Dass die Gesandten aus Moskau sich auf der UN-Klimakonferenz bereits einige Kritik eingefangen haben, dürfte auf die dortigen Verhandlungen jedoch kaum Einfluss haben, sagt Experte Ryfisch. "Zum Auftakt haben die Regierungschefs und -chefinnen die Auswirkungen des Krieges in der Ukraine intensiv besprochen. Gerade bei den Themen Energie und Ernährung."

Ägyptens Präsident Abdel Fattah Al-Sisi, der auch offizieller Gastgeber des Gipfels ist, wünschte sich in diplomatischem Ton ein Ende des Krieges. Die Ukraine wählte im Plenum des Gipfels dagegen schärfere Worte.

Teilnahme aus Eigennutz

"Aber bei den eigentlichen Verhandlungen wird das gar nicht so thematisiert", so Ryfisch. Es sei wichtig, dass die große geopolitische Spannung nicht dazu führt, dass der Klimaschutz ausgebremst werde.

Die Temperatur in den auf Wollpullover-Kühle heruntergeregelten Konferenzräumen dürfte die Atmosphäre zwischen den Russen und einigen anderen Delegationen dennoch widerspiegeln. Die Präsenz des Kremls ist allerdings auch nicht ganz uneigennützig.
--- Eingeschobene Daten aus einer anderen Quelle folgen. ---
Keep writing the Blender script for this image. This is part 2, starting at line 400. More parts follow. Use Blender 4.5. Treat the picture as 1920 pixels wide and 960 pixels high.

"Für die Russen ist es ganz wichtig, im globalen Süden unterstützende Länder zu identifizieren und an sich zu binden", sagt Ryfisch. "Gerade die Staaten, die sich nicht eindeutig gegen den russischen Angriffskrieg positioniert haben, gehören zur Gruppe jener, die durch den Klimawandel besonders verletzlich sind."

Als es Ende Oktober in der UN-Vollversammlung darum ging, die Annektierung ukrainischer Gebiete durch Russland zu verurteilen, enthielten sich unter anderem Burundi, die Republik Kongo, Eritrea, Äthiopien, Sri Lanka, der Sudan, Mali, Mosambik und Bolivien.

Der Klima-Risiko-Index von Germanwatch ordnet beispielsweise Mosambik auf Platz 1 und den Sudan auf Platz 11 der am stärksten gefährdeten Länder ein. Das heißt wiederum, so Ryfisch: "Wenn sich Russland isoliert, indem es die gesamten Klimaverhandlungen als Geisel nimmt, würde es sich aus strategischer Sicht schaden."

So mischen die Moskauer Delegierten auf dem Weltklimagipfel mehr oder weniger mit wie in Vorjahren. Sicher ist jedoch, dass sie auf dem Weg zu ihren Treffen einen großen Bogen um den Pavillon der Ukraine machen werden. Das Land ist erstmals mit einer Ausstellungsfläche auf der Konferenz vertreten und hat den Raum einem einzigen Thema gewidmet: Russlands Terror.